### Task directions
Write out the material exactly. Do not include the pictures.

### Data provided
** BEGIN **

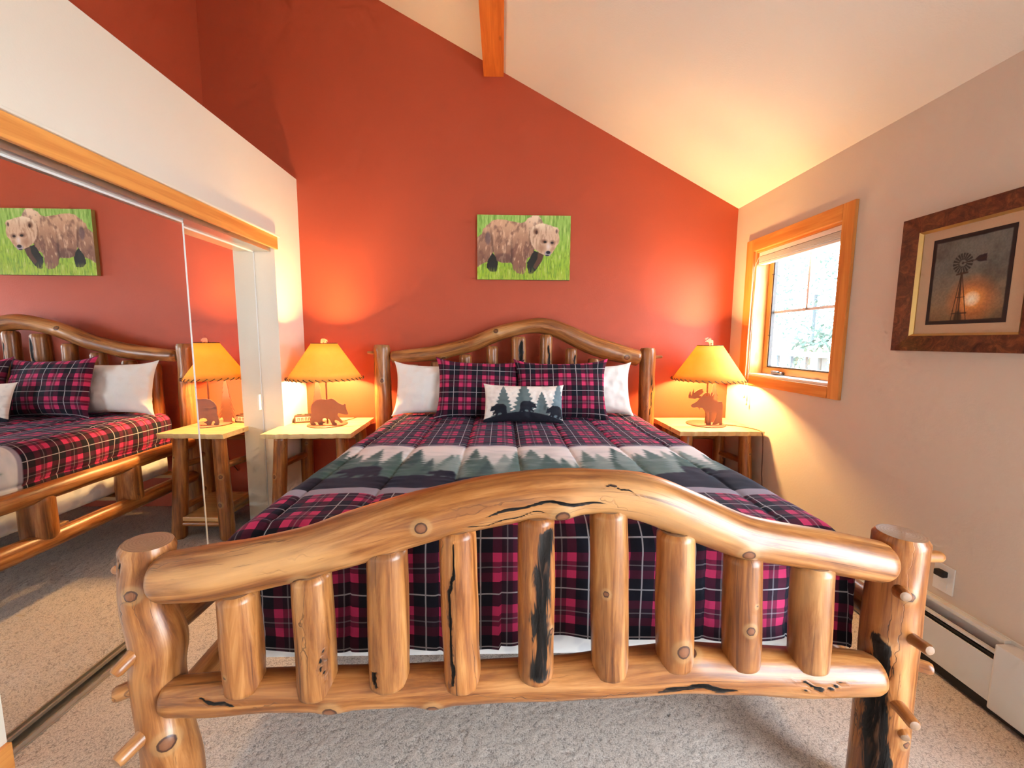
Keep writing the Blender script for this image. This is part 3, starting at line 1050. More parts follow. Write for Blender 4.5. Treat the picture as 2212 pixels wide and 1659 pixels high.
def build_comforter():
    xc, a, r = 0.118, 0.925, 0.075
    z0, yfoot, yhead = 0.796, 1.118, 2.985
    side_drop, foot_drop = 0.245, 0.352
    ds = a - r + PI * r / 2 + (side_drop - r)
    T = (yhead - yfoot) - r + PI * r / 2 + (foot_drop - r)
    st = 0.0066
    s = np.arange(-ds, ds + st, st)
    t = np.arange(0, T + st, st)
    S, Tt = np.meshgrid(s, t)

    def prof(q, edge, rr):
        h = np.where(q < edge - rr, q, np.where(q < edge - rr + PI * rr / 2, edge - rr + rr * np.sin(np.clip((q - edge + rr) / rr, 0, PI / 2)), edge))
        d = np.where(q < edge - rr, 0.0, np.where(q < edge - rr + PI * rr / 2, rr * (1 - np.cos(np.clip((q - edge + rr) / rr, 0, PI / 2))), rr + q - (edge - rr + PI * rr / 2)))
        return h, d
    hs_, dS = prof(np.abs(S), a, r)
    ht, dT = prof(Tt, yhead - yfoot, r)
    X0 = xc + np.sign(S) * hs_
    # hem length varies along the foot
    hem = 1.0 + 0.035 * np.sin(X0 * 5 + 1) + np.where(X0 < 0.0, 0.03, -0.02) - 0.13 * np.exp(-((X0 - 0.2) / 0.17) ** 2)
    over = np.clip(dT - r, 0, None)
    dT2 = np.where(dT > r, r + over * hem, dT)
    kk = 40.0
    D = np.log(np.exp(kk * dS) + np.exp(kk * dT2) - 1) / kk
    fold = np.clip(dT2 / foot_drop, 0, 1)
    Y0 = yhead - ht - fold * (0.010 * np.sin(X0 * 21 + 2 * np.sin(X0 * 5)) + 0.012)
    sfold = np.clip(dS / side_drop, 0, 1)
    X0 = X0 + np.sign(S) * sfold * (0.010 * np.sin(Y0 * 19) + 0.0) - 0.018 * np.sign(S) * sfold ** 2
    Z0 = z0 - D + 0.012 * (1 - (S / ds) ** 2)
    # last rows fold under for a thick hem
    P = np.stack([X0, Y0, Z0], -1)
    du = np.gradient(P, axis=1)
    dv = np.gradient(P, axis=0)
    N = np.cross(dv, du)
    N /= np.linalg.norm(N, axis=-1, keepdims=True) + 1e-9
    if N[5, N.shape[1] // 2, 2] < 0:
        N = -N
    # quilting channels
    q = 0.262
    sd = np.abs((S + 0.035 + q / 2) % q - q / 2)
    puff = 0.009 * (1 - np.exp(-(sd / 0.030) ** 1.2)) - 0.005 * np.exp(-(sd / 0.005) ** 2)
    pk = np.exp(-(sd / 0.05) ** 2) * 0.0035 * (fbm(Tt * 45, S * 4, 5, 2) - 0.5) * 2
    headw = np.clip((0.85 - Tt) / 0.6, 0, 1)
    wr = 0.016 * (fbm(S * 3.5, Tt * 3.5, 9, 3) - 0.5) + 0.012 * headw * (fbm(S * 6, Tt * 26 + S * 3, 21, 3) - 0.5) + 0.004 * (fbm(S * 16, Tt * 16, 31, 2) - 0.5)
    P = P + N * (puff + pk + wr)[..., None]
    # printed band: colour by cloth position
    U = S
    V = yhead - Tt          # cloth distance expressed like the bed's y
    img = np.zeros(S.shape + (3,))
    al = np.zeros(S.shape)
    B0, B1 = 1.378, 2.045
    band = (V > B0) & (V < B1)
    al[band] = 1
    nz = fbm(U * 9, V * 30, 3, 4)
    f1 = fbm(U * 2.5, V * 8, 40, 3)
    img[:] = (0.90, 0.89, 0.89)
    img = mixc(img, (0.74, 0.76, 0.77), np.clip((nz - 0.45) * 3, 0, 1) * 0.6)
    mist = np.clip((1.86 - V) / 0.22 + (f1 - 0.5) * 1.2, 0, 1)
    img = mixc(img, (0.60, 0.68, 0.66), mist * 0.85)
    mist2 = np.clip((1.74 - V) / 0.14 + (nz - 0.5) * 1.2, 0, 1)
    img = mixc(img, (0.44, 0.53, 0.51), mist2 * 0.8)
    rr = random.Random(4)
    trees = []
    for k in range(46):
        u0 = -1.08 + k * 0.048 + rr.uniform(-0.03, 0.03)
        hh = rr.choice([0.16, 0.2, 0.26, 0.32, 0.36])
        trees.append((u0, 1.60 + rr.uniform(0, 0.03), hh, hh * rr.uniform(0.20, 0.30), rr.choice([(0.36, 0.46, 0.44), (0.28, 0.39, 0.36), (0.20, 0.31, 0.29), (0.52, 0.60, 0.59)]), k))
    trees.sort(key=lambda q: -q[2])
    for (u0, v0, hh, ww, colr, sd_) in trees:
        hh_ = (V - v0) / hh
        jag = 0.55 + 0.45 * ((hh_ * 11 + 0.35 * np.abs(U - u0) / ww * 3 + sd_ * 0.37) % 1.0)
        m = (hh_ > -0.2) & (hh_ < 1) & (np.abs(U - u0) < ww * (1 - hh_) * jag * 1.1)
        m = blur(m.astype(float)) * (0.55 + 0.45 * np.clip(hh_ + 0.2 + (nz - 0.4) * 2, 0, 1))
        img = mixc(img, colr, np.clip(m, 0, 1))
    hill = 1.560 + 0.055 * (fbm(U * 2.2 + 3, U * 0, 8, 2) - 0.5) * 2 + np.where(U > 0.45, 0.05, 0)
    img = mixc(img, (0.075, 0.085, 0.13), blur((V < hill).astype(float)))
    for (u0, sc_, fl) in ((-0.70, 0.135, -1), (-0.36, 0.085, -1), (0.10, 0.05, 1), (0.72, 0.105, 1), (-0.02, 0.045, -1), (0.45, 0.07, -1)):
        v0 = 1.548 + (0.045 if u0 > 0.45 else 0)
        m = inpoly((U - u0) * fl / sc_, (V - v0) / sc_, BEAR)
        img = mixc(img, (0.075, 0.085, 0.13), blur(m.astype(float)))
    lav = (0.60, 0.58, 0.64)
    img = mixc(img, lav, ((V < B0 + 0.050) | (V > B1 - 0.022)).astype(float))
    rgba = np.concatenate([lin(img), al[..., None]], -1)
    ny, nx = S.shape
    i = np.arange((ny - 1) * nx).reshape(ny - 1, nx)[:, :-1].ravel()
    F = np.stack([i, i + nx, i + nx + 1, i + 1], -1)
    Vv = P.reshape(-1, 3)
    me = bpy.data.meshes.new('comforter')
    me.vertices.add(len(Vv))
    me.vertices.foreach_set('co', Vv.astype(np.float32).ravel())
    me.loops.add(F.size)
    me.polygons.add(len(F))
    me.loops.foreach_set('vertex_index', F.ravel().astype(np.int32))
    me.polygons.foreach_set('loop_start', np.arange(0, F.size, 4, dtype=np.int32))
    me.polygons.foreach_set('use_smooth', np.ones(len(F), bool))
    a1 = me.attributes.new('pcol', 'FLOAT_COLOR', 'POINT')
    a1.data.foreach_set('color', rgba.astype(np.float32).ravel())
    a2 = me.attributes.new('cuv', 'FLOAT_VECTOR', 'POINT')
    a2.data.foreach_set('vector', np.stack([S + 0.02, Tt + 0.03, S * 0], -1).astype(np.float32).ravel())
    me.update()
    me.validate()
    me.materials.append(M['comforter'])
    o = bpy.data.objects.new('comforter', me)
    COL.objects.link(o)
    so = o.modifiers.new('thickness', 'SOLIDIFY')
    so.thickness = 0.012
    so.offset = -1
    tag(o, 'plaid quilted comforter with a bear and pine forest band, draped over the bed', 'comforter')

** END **

### Correct result
Keep writing the Blender script for this image. This is part 3, starting at line 1050. More parts follow. Write for Blender 4.5. Treat the picture as 2212 pixels wide and 1659 pixels high.
def build_comforter():
    xc, a, r = 0.118, 0.925, 0.075
    z0, yfoot, yhead = 0.796, 1.118, 2.985
    side_drop, foot_drop = 0.245, 0.352
    ds = a - r + PI * r / 2 + (side_drop - r)
    T = (yhead - yfoot) - r + PI * r / 2 + (foot_drop - r)
    st = 0.0066
    s = np.arange(-ds, ds + st, st)
    t = np.arange(0, T + st, st)
    S, Tt = np.meshgrid(s, t)

    def prof(q, edge, rr):
        h = np.where(q < edge - rr, q, np.where(q < edge - rr + PI * rr / 2, edge - rr + rr * np.sin(np.clip((q - edge + rr) / rr, 0, PI / 2)), edge))
        d = np.where(q < edge - rr, 0.0, np.where(q < edge - rr + PI * rr / 2, rr * (1 - np.cos(np.clip((q - edge + rr) / rr, 0, PI / 2))), rr + q - (edge - rr + PI * rr / 2)))
        return h, d
    hs_, dS = prof(np.abs(S), a, r)
    ht, dT = prof(Tt, yhead - yfoot, r)
    X0 = xc + np.sign(S) * hs_
    # hem length varies along the foot
    hem = 1.0 + 0.035 * np.sin(X0 * 5 + 1) + np.where(X0 < 0.0, 0.03, -0.02) - 0.13 * np.exp(-((X0 - 0.2) / 0.17) ** 2)
    over = np.clip(dT - r, 0, None)
    dT2 = np.where(dT > r, r + over * hem, dT)
    kk = 40.0
    D = np.log(np.exp(kk * dS) + np.exp(kk * dT2) - 1) / kk
    fold = np.clip(dT2 / foot_drop, 0, 1)
    Y0 = yhead - ht - fold * (0.010 * np.sin(X0 * 21 + 2 * np.sin(X0 * 5)) + 0.012)
    sfold = np.clip(dS / side_drop, 0, 1)
    X0 = X0 + np.sign(S) * sfold * (0.010 * np.sin(Y0 * 19) + 0.0) - 0.018 * np.sign(S) * sfold ** 2
    Z0 = z0 - D + 0.012 * (1 - (S / ds) ** 2)
    # last rows fold under for a thick hem
    P = np.stack([X0, Y0, Z0], -1)
    du = np.gradient(P, axis=1)
    dv = np.gradient(P, axis=0)
    N = np.cross(dv, du)
    N /= np.linalg.norm(N, axis=-1, keepdims=True) + 1e-9
    if N[5, N.shape[1] // 2, 2] < 0:
        N = -N
    # quilting channels
    q = 0.262
    sd = np.abs((S + 0.035 + q / 2) % q - q / 2)
    puff = 0.009 * (1 - np.exp(-(sd / 0.030) ** 1.2)) - 0.005 * np.exp(-(sd / 0.005) ** 2)
    pk = np.exp(-(sd / 0.05) ** 2) * 0.0035 * (fbm(Tt * 45, S * 4, 5, 2) - 0.5) * 2
    headw = np.clip((0.85 - Tt) / 0.6, 0, 1)
    wr = 0.016 * (fbm(S * 3.5, Tt * 3.5, 9, 3) - 0.5) + 0.012 * headw * (fbm(S * 6, Tt * 26 + S * 3, 21, 3) - 0.5) + 0.004 * (fbm(S * 16, Tt * 16, 31, 2) - 0.5)
    P = P + N * (puff + pk + wr)[..., None]
    # printed band: colour by cloth position
    U = S
    V = yhead - Tt          # cloth distance expressed like the bed's y
    img = np.zeros(S.shape + (3,))
    al = np.zeros(S.shape)
    B0, B1 = 1.378, 2.045
    band = (V > B0) & (V < B1)
    al[band] = 1
    nz = fbm(U * 9, V * 30, 3, 4)
    f1 = fbm(U * 2.5, V * 8, 40, 3)
    img[:] = (0.90, 0.89, 0.89)
    img = mixc(img, (0.74, 0.76, 0.77), np.clip((nz - 0.45) * 3, 0, 1) * 0.6)
    mist = np.clip((1.86 - V) / 0.22 + (f1 - 0.5) * 1.2, 0, 1)
    img = mixc(img, (0.60, 0.68, 0.66), mist * 0.85)
    mist2 = np.clip((1.74 - V) / 0.14 + (nz - 0.5) * 1.2, 0, 1)
    img = mixc(img, (0.44, 0.53, 0.51), mist2 * 0.8)
    rr = random.Random(4)
    trees = []
    for k in range(46):
        u0 = -1.08 + k * 0.048 + rr.uniform(-0.03, 0.03)
        hh = rr.choice([0.16, 0.2, 0.26, 0.32, 0.36])
        trees.append((u0, 1.60 + rr.uniform(0, 0.03), hh, hh * rr.uniform(0.20, 0.30), rr.choice([(0.36, 0.46, 0.44), (0.28, 0.39, 0.36), (0.20, 0.31, 0.29), (0.52, 0.60, 0.59)]), k))
    trees.sort(key=lambda q: -q[2])
    for (u0, v0, hh, ww, colr, sd_) in trees:
        hh_ = (V - v0) / hh
        jag = 0.55 + 0.45 * ((hh_ * 11 + 0.35 * np.abs(U - u0) / ww * 3 + sd_ * 0.37) % 1.0)
        m = (hh_ > -0.2) & (hh_ < 1) & (np.abs(U - u0) < ww * (1 - hh_) * jag * 1.1)
        m = blur(m.astype(float)) * (0.55 + 0.45 * np.clip(hh_ + 0.2 + (nz - 0.4) * 2, 0, 1))
        img = mixc(img, colr, np.clip(m, 0, 1))
    hill = 1.560 + 0.055 * (fbm(U * 2.2 + 3, U * 0, 8, 2) - 0.5) * 2 + np.where(U > 0.45, 0.05, 0)
    img = mixc(img, (0.075, 0.085, 0.13), blur((V < hill).astype(float)))
    for (u0, sc_, fl) in ((-0.70, 0.135, -1), (-0.36, 0.085, -1), (0.10, 0.05, 1), (0.72, 0.105, 1), (-0.02, 0.045, -1), (0.45, 0.07, -1)):
        v0 = 1.548 + (0.045 if u0 > 0.45 else 0)
        m = inpoly((U - u0) * fl / sc_, (V - v0) / sc_, BEAR)
        img = mixc(img, (0.075, 0.085, 0.13), blur(m.astype(float)))
    lav = (0.60, 0.58, 0.64)
    img = mixc(img, lav, ((V < B0 + 0.050) | (V > B1 - 0.022)).astype(float))
    rgba = np.concatenate([lin(img), al[..., None]], -1)
    ny, nx = S.shape
    i = np.arange((ny - 1) * nx).reshape(ny - 1, nx)[:, :-1].ravel()
    F = np.stack([i, i + nx, i + nx + 1, i + 1], -1)
    Vv = P.reshape(-1, 3)
    me = bpy.data.meshes.new('comforter')
    me.vertices.add(len(Vv))
    me.vertices.foreach_set('co', Vv.astype(np.float32).ravel())
    me.loops.add(F.size)
    me.polygons.add(len(F))
    me.loops.foreach_set('vertex_index', F.ravel().astype(np.int32))
    me.polygons.foreach_set('loop_start', np.arange(0, F.size, 4, dtype=np.int32))
    me.polygons.foreach_set('use_smooth', np.ones(len(F), bool))
    a1 = me.attributes.new('pcol', 'FLOAT_COLOR', 'POINT')
    a1.data.foreach_set('color', rgba.astype(np.float32).ravel())
    a2 = me.attributes.new('cuv', 'FLOAT_VECTOR', 'POINT')
    a2.data.foreach_set('vector', np.stack([S + 0.02, Tt + 0.03, S * 0], -1).astype(np.float32).ravel())
    me.update()
    me.validate()
    me.materials.append(M['comforter'])
    o = bpy.data.objects.new('comforter', me)
    COL.objects.link(o)
    so = o.modifiers.new('thickness', 'SOLIDIFY')
    so.thickness = 0.012
    so.offset = -1
    tag(o, 'plaid quilted comforter with a bear and pine forest band, draped over the bed', 'comforter')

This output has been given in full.